List, from the lines below, each one with "Measure" in it.

***

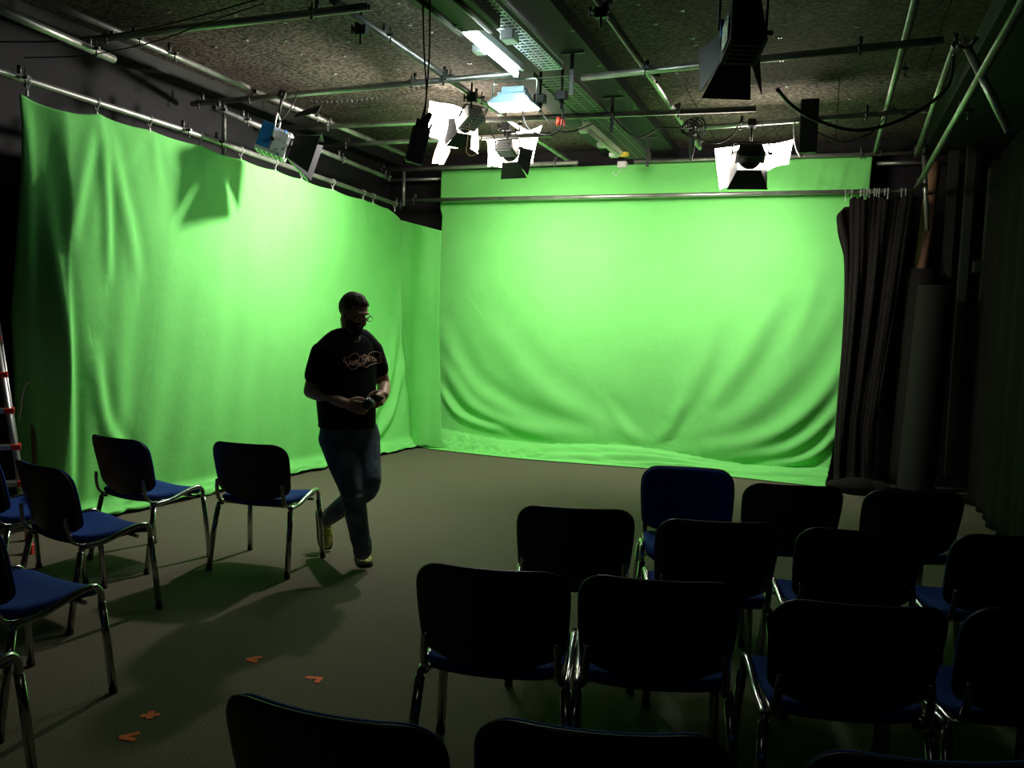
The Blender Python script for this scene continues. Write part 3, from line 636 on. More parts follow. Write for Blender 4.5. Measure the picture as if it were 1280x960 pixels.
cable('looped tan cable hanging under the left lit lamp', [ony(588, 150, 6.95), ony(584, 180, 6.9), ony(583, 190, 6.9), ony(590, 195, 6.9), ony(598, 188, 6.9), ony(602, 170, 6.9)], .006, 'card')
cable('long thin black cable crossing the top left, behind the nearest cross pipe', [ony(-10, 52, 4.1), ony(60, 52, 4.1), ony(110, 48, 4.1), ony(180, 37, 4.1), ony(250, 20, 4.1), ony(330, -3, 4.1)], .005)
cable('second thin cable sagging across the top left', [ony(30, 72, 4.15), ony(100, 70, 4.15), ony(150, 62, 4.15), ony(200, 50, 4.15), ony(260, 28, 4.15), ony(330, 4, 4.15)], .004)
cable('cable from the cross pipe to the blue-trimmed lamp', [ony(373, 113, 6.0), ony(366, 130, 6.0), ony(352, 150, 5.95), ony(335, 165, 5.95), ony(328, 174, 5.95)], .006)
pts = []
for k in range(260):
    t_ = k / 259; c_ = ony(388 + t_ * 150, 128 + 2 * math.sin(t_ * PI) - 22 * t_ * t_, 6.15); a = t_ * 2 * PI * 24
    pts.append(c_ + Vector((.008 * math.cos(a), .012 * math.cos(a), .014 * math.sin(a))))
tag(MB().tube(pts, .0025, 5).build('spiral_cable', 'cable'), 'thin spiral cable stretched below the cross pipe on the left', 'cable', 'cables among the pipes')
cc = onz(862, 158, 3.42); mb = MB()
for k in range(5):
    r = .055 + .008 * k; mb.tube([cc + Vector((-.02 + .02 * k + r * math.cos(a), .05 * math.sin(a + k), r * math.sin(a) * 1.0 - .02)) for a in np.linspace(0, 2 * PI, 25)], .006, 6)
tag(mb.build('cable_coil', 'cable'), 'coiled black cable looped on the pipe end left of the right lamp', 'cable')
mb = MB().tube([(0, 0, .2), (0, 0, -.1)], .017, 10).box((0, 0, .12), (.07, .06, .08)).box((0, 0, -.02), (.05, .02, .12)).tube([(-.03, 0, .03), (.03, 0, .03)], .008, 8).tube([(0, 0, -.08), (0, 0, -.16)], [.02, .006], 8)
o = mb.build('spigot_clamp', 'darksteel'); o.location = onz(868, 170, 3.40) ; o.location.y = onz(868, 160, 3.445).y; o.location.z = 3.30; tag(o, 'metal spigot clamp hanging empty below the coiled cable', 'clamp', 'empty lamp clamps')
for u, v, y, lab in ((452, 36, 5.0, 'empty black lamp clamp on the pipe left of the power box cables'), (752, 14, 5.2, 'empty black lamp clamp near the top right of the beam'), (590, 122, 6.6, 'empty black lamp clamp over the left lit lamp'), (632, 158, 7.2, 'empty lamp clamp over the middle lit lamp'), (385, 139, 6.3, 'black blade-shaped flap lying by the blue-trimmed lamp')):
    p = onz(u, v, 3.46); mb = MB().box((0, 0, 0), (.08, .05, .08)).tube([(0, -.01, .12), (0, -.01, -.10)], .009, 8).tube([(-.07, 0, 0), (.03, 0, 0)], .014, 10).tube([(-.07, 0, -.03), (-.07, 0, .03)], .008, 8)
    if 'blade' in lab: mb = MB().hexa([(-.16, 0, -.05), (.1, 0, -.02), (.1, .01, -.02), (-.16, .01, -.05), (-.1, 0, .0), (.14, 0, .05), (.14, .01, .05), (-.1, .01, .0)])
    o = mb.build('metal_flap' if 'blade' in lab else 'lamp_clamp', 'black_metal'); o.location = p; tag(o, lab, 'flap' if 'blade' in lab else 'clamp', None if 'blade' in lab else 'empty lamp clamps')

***

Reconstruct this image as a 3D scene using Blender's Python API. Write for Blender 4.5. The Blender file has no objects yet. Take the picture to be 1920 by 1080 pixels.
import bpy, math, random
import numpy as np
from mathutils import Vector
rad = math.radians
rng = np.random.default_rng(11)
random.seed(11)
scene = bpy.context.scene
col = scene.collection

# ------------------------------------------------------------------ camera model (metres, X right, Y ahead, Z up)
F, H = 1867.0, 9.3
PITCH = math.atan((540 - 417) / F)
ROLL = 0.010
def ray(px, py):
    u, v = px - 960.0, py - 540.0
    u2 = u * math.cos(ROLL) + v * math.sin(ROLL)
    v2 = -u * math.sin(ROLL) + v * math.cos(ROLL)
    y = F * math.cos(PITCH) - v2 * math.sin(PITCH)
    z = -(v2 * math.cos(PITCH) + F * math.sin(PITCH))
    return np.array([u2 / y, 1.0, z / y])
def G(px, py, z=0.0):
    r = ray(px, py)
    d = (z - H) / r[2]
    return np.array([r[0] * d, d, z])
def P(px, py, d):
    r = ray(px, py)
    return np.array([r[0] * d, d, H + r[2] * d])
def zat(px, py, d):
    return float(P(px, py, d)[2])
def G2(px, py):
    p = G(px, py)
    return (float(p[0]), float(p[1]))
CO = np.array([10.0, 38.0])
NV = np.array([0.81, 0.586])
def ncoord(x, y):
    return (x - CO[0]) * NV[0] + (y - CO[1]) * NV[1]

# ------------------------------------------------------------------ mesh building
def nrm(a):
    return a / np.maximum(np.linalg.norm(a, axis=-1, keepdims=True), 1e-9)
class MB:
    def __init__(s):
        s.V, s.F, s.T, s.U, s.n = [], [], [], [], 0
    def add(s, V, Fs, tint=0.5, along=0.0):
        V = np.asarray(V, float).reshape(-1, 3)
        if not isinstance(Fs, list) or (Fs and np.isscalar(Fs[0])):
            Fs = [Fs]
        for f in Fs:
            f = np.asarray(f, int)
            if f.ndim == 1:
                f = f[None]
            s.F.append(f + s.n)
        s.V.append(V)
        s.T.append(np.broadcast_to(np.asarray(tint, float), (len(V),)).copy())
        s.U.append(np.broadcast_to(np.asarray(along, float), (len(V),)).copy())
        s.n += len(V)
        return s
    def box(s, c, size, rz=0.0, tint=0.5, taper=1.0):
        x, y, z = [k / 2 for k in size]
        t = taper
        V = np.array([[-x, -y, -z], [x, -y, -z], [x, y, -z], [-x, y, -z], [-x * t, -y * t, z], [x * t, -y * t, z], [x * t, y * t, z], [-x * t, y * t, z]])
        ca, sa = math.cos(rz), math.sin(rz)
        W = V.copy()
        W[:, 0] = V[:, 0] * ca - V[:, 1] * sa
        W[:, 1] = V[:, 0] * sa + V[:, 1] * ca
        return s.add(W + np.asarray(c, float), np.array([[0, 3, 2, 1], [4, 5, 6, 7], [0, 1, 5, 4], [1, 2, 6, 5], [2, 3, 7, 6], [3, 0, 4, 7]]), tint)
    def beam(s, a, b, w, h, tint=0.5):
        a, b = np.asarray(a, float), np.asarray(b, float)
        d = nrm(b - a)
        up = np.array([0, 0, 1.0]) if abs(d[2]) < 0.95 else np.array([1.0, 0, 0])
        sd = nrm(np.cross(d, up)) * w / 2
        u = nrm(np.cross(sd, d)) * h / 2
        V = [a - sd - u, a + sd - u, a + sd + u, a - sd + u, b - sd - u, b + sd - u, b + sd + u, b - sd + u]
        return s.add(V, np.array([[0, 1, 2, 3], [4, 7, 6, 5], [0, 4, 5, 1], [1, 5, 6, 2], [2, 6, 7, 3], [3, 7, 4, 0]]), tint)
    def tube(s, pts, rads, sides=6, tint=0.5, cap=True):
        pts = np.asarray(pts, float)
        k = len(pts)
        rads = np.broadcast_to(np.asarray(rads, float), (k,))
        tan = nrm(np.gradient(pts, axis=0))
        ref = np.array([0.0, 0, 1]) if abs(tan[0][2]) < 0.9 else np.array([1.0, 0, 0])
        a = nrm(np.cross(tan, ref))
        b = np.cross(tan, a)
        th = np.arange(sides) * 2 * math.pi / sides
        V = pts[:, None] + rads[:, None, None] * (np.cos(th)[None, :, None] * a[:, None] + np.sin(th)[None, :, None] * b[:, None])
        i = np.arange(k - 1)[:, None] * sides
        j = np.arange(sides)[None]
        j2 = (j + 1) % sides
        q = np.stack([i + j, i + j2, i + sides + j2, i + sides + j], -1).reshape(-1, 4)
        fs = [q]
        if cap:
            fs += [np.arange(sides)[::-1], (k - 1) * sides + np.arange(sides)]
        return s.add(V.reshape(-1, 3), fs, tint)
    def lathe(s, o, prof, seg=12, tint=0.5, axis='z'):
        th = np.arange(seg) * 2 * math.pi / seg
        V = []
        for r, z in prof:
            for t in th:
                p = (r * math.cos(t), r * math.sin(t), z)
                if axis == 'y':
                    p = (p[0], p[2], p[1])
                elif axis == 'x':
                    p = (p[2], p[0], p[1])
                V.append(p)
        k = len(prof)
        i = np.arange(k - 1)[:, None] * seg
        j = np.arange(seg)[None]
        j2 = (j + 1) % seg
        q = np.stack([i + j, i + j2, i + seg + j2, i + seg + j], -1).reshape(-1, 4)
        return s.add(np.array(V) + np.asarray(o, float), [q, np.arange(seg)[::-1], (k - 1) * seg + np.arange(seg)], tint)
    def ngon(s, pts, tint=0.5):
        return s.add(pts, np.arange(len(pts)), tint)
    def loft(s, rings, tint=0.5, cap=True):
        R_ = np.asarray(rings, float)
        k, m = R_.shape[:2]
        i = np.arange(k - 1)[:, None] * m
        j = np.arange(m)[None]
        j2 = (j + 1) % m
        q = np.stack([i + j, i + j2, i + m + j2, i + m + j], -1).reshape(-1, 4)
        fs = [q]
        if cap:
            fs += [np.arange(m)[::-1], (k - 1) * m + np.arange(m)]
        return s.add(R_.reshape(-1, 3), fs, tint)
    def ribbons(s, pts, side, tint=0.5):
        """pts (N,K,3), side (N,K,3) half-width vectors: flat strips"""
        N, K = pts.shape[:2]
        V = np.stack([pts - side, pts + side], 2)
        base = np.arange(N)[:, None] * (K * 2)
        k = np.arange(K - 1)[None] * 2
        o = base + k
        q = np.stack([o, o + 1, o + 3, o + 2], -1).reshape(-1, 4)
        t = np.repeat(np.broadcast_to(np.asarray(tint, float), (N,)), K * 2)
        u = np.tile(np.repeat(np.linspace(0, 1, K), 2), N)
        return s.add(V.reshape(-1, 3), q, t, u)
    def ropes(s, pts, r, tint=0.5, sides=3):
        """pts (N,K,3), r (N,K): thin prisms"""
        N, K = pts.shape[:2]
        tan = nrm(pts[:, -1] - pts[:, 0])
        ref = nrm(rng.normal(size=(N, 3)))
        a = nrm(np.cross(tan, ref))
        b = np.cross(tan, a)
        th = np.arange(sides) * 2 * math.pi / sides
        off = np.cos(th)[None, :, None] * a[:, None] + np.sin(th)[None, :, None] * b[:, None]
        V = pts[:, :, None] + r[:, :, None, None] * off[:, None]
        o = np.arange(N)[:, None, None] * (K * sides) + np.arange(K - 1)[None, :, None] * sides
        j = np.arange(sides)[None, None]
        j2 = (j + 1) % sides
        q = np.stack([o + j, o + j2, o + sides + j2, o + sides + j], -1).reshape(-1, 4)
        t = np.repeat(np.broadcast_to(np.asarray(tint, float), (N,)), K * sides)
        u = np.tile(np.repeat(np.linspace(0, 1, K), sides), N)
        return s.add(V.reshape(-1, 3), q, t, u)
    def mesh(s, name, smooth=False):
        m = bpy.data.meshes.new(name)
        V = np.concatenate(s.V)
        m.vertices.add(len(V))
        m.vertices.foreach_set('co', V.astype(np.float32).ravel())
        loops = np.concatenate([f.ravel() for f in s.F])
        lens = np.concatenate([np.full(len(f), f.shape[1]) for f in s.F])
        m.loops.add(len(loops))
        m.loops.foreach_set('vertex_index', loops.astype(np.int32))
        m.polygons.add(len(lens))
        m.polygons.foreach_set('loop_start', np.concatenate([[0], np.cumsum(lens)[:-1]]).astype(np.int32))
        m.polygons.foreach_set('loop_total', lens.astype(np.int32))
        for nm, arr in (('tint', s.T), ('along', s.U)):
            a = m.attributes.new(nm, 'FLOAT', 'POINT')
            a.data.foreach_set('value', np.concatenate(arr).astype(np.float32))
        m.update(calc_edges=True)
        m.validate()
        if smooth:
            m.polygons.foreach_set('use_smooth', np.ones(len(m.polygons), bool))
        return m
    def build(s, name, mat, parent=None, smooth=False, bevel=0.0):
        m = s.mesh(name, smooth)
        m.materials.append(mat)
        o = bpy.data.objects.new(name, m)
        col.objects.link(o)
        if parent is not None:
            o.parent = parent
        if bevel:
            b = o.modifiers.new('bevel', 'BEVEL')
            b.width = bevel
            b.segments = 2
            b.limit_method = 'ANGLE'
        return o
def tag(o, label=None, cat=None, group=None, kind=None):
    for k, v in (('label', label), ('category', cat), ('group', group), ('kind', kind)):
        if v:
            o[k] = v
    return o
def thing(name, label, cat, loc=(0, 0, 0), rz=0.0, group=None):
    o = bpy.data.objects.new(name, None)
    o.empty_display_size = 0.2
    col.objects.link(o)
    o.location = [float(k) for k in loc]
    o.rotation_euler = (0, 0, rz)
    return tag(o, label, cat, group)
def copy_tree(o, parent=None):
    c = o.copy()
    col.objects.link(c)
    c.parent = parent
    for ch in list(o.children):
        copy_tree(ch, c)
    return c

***

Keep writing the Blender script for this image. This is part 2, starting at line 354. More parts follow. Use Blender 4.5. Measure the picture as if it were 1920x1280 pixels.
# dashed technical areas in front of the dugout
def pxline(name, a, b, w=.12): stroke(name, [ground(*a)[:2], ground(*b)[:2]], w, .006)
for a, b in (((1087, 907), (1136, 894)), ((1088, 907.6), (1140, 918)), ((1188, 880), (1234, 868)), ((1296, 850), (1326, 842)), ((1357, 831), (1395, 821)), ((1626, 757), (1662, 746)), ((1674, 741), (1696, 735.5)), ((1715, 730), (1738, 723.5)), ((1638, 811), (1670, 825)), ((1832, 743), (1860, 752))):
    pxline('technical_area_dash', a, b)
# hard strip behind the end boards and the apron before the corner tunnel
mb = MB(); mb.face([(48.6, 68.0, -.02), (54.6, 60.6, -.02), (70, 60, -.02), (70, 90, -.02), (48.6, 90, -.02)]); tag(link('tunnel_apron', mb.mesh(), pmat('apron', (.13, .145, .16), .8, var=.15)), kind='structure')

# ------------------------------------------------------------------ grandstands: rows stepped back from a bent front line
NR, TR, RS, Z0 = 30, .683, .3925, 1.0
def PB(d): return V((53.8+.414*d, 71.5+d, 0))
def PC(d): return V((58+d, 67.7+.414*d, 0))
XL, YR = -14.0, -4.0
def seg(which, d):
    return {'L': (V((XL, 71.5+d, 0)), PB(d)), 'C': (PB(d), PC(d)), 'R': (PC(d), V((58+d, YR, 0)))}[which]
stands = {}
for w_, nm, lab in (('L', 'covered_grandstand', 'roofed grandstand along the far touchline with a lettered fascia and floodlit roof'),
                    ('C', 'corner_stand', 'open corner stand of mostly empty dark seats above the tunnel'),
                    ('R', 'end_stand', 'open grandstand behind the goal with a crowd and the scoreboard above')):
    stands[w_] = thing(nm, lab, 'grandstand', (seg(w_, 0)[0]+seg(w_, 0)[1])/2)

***

### TASK SOLUTION
The Blender Python script for this scene continues. Write part 3, from line 636 on. More parts follow. Write for Blender 4.5. Measure the picture as if it were 1280x960 pixels.
Keep writing the Blender script for this image. This is part 2, starting at line 354. More parts follow. Use Blender 4.5. Measure the picture as if it were 1920x1280 pixels.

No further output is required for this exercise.